Исходя из этих чрезмерно  громоздких критериев, авторы включили в указатель списки участников 11 тайных обществ. В него введены три  дополнительных раздела, без которых  список лиц, принадлежавших к декабристам, был бы неполон. Это - участники выступления 14 декабря, не состоявшие в тайных обществах; участники совещаний членов Северного  общества накануне 14 декабря 1825 г., не принявшие  участия в выступлении; участники  выступления Черниговского пехотного  полка, не состоявшие в тайных обществах (там же, с. 17-18). В результате в  список вошли 704 человека (629 членов 11 "декабристских" тайных обществ и 75 человек, относящихся  к трем другим категориям).

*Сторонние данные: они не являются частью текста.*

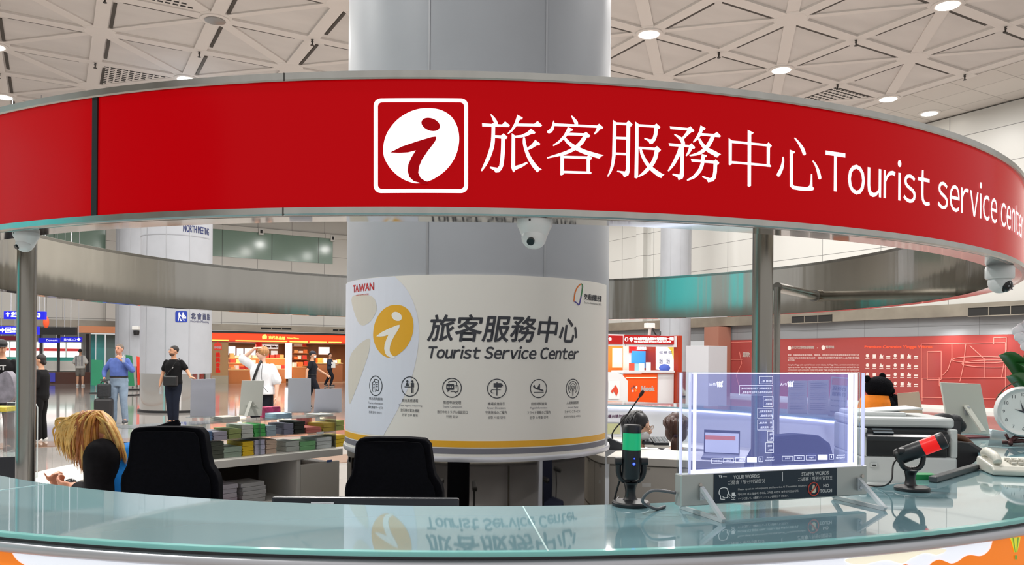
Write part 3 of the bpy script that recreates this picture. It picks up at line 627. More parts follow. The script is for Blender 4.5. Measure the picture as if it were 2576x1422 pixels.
def frame_poly(x0, y0, x1, y1, fn, d, nm, m, par, w=.0013):
    bm = bmesh.new(); a = [fn(x0, y0), fn(x1, y0), fn(x1, y1), fn(x0, y1)]
    i = [(p[0]+(w if k in (0, 3) else -w), p[1]+(-w if k in (0, 1) else w)) for k, p in enumerate(a)]
    va = [bm.verts.new((*p, 0)) for p in a]; vi = [bm.verts.new((*p, 0)) for p in i]
    for k in range(4): bm.faces.new((va[k], va[(k+1) % 4], vi[(k+1) % 4], vi[k]))
    return finish(bm, scr_fn(d), None, nm, m, par)
def stext(body, x0, x1, y0, y1, fn, d, m, par, mirror=False, bold=0, nm='lettering', face=None):
    """y0 top, y1 baseline, both at the middle of the words"""
    xm = (x0+x1)/2; a, b_, c = fn(x0, y1), fn(x1, y1), fn(xm, y0); w = b_[0]-a[0]; h = c[1]-fn(xm, y1)[1]
    bm = text_bm(body, w, h, bold, 0, face, ((a[0]+b_[0])/2, fn(xm, y1)[1]))
    if mirror:
        for v in bm.verts: v.co.x = a[0]+b_[0]-v.co.x
    return finish(bm, scr_fn(d), None, nm, m, par)
for (x0, y0, x1, y1, t1, t2) in ((1455, 25, 1577, 95, None, '嗯 嗯 嗯。'), (1278, 105, 1580, 195, '就是高雄照片下面的那張孔的嗎。', '因為後面都是小方塊在那邊漂浮。'), (1490, 205, 1582, 298, '對對對。', '是的是的。'), (1440, 310, 1582, 402, '好像常常滿溢。', '就在最後面。'), (1440, 412, 1585, 507, '好，高見鳳。', '好，高風亮節。'), (1528, 515, 1585, 607, '嗨。', '嗯。'), (1512, 618, 1585, 710, '你好。', '您好。')):
    fr = frame_poly(x0, y0, x1, y1, z7, -.0055, 'message_frame', LTXT, gl)
    if t1: stext(t1, x0+12, x1-14, y0+20, y0+38, z7, -.0055, LTXT, fr, True)
    stext(t2, x0+22, x1-10, y1-36, y1-16, z7, -.0055, LTXT, fr, True)
for dx, dy, lab in ((0, 0, ('Speak', 'Language')), (632, -22, ('Subtitle', 'Language'))):
    for i, (x0, x1) in enumerate(((1028, 1125), (1135, 1230), (1243, 1338), (1347, 1443), (1450, 1503))):
        x0, x1 = x0+dx*(1-.0), x1+dx-i*3; y0, y1 = 760-i*4+dy, 805-i*3.5+dy
        if i == 3: flat([[z7(x0, y0), z7(x1, y0), z7(x1, y1), z7(x0, y1)]], scr_fn(-.0055), None, 'language_button', LTXT, gl)
        else:
            fr = frame_poly(x0, y0, x1, y1, z7, -.0055, 'language_button', LTXT, gl)
            if i < 3: stext(('한국어', '日本語', 'English')[i], x0+28, x1-24, y0+14, y1-15, z7, -.0055, LTXT, fr, True)
            else: frame_poly(x0+18, y0+13, x1-18, y1-14, z7, -.0055, 'button_icon', LTXT, fr)
    stext(lab[0], 1520+dx, 1588+dx, 745+dy, 760+dy, z7, -.0055, LTXT, gl, True); stext(lab[1], 1510+dx, 1588+dx, 766+dy, 784+dy, z7, -.0055, LTXT, gl, True)
    x = 1010+dx; yy = 0 if dx == 0 else -2
    stext('iM-Ai', x, x+58, 84, 110, z7, -.0055, LTXT, gl, True)
    flat([[z7(x+64+k, 78+yy), z7(x+76+k, 70+yy), z7(x+86+k, 118+yy), z7(x+72+k, 124+yy)] for k in (0, 17, 34)]+[[z7(x+118, 66), z7(x+124, 66), z7(x+108, 118), z7(x+100, 120)]], scr_fn(-.0055), None, 'logo', LTXT, gl)
NAVY = mat('navy_plate', (14, 38, 54), .35)
def z8(x, y): return onscr(1780+x/6.779, 1160+y/6.779, .003)
pl = slab(B(), .0735, .521, zb0+.004, zb1-.002, 0, .002).build('label_plate', NAVY, scr)
PT = mat('plate_print', (250, 250, 250), .5); PD = .0028
stext('YOUR WORDS', 443, 882, 240, 297, z8, PD, PT, pl, bold=.0006, face=wide); stext('ご発言 / 당신이말한것', 345, 978, 322, 388, z8, PD, PT, pl, bold=.0003)
stext("STAFF'S WORDS".replace("'", '’'), 1607, 2065, 186, 243, z8, PD, PT, pl, bold=.0006); stext('ご返事 / 직원이말한것', 1545, 2125, 268, 334, z8, PD, PT, pl, bold=.0003)
for s, x0, x1, y0, y1 in (('Please speak to microphone and have the AI Translation solution.', 520, 1690, 438, 476, ), ('마이크에 대고 말씀해 주세요, 그러면 AI 번역 솔루션이 있습니다.', 520, 1555, 522, 562), ('マイクに話して、AI翻訳ソリューションを利用してください。', 520, 1380, 600, 640)):
    a, b_ = z8(x0, y1+20), z8(x1, y1-24); stext(s, x0, x1, y0, y1, z8, PD, PT, pl, bold=.0002)
stext('NO', 1975, 2068, 396, 446, z8, PD, PT, pl, bold=.0006, face=wide); stext('TOUCH', 1917, 2120, 482, 536, z8, PD, PT, pl, bold=.0006, face=wide)
flat([[z8(1270, 186), z8(1283, 184), z8(1283, 350), z8(1272, 352)], [z8(190, 245), z8(208, 243), z8(222, 285), z8(208, 292)], [z8(222, 243), z8(234, 242), z8(250, 290), z8(236, 296)]], scr_fn(PD), None, 'plate_marks', PT, pl)
stext('MINIS', 262, 328, 258, 278, z8, PD, PT, pl)
def zrib(pts, w): return [z8(*q) for q in ribbon([(a, b_, w) for a, b_ in pts])]
flat([zrib([(290, 655), (225, 650), (220, 600), (196, 550), (215, 480), (270, 458), (330, 470), (350, 520), (362, 555), (340, 575), (340, 620), (300, 632), (262, 615)], 7), zrib([(362, 580), (378, 566)], 4), zrib([(366, 598), (388, 596)], 4), zrib([(362, 614), (376, 626)], 4),
      [z8(415, 540), z8(468, 536), z8(470, 590), z8(440, 608), z8(413, 592)], zrib([(402, 590), (415, 620), (440, 630), (465, 616), (480, 588)], 4), zrib([(440, 630), (440, 655)], 4), zrib([(408, 660), (472, 655)], 4)], scr_fn(PD), None, 'speaker_pictogram', PT, pl)
cx_, cy_ = 1808, 480; N = 40
bm = bmesh.new(); vo = [bm.verts.new((*z8(cx_+98*math.cos(t), cy_+118*math.sin(t)), 0)) for t in (2*PI*j/N for j in range(N))]; vi = [bm.verts.new((*z8(cx_+82*math.cos(t), cy_+100*math.sin(t)), 0)) for t in (2*PI*j/N for j in range(N))]
for j in range(N): bm.faces.new((vo[j], vo[(j+1) % N], vi[(j+1) % N], vi[j]))
PR = mat('plate_red', (206, 66, 48), .5)
finish(bm, scr_fn(PD+.0006), None, 'ban_ring', PR, pl)
flat([zrib([(1745, 560), (1872, 400)], 9)], scr_fn(PD+.0012), None, 'ban_bar', PR, pl)
flat([[z8(1782, 480), z8(1850, 470), z8(1850, 520), z8(1825, 552), z8(1795, 545), z8(1760, 512), z8(1768, 500), z8(1785, 512)], zrib([(1790, 485), (1787, 425)], 6), zrib([(1806, 480), (1804, 410)], 6), zrib([(1822, 478), (1822, 415)], 6), zrib([(1840, 475), (1842, 435)], 6)], scr_fn(PD), None, 'hand_pictogram', mat('plate_cream', (226, 216, 190), .5), pl)
ACR = clear_mat('frosted_acrylic', (246, 250, 252), white=.55, rough=.1)
for s in (.03, .604):                                     # clear A-shaped feet
    b = B()
    for d0, d1 in (((.0, 1.150), (.112, ZT_+.006)), ((-.03, 1.15), (-.105, ZT_+.006)), ((.105, ZT_+.006), (-.1, ZT_+.006))):
        b.bar(sp(s, d0[1], d0[0]+.004), sp(s, d1[1], d1[0]), .012 if d0[1] > 1.1 else .01, .011)
    b.bar(sp(s, 1.152, .006), sp(s, 1.115, .006), .014, .012)
    f = b.build('acrylic_foot', ACR, scr)
    B().cyl(sp(s+(.0 if s < .3 else 0), 1.125, -.001), sp(s, 1.125, .016), .005, 12).build('screw', ALU, f)
for s in (.018, .612): B().cyl(sp(s+.01, 1.158, -.001), sp(s+.01, 1.158, .004), .0055, 14).build('screw', MIRROR, base)
tag(B().tube(smooth_line([tuple(sp(-.04, 1.135, -.02)), tuple(sp(-.10, 1.14, -.05)), tuple(sp(-.115, 1.105, -.08)), tuple(sp(-.06, ZT_+.006, -.1)), tuple(sp(-.01, ZT_+.005, -.13))], 8), .0045, 8).build('power_cable', mat('grey_cable', (92, 92, 96), .5), smooth='all'), 'grey cable plugged into the left end of the translation screen', 'cable')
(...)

Если же к  этому числу прибавить тех, кто  пока еще скрывается под авторскими загадочными указаниями о том, что "количество невыявленных участников не менее 70-80" или "не более 3-4 человек", следующими после почти каждого  перечня персонального состава  обществ (эти указания большей частью никак не комментируются авторами), то список разбухнет до 896 человек. Кого из них считать декабристами, а  кого нет, авторы конкретно не указывают, ибо, судя по всему, в данном случае это не входило в их задачу.

 

Пути установления среди  них тех, кто в полной мере отвечает понятию "декабрист", в статье "Биографический справочник "Декабристы": итоги и проблемы декабристской  биографии (К 10-летию со времени выхода в свет)" (III, с. 203-257) пытается наметить соавтор предыдущей статьи П.В. Ильин. Он убежден, что именно их общий с В.А. Пушкиной указатель станет "отправной точкой для создания справочника декабристов в настоящем значении этого слова, в основе которого лежало бы установление факта и степени принадлежности к тайным обществам и участия в военных выступлениях" (там же, с. 221). Таким образом, мы опять-таки имеем дело все с тем же, что и у С.Е. Эрлиха, "интегральным" подходом. Правда, есть важное дополнение - необходимо определить "степень принадлежности к тайным обществам" или, говоря по-другому, степень реального участия в их деятельности того или иного лица...

 

Что касается конкретного  содержания статьи, то после обстоятельного разбора вышедшего в 1988 г. биографического  справочника "Декабристы", справедливо  оцененного как "серьезный вклад  в биографическое изучение декабристов" (там же, с. 211), П.В. Ильин более  десяти лет спустя задается все теми же тесно связанными между собой  вопросами, затронутыми автором  этих строк в рецензии на это издание  в 1989 г.: принципиальная идея справочника, его структура, полнота и точность биографических данных и материалов других разделов (4) (там же, с. 212). Ныне Ильин представил более развернутые  конструктивного характера соображения, могущие оказать позитивное влияние  на решение фундаментальной проблемы декабристоведения: кто должен считаться  декабристом и на каком основании. Им же сделаны и конкретные дополнения, уточнения, поправки к биографическим данным последнего "Алфавита". Они, в частности, показывают, что источниковая база декабристоведения еще далеко не исчерпана.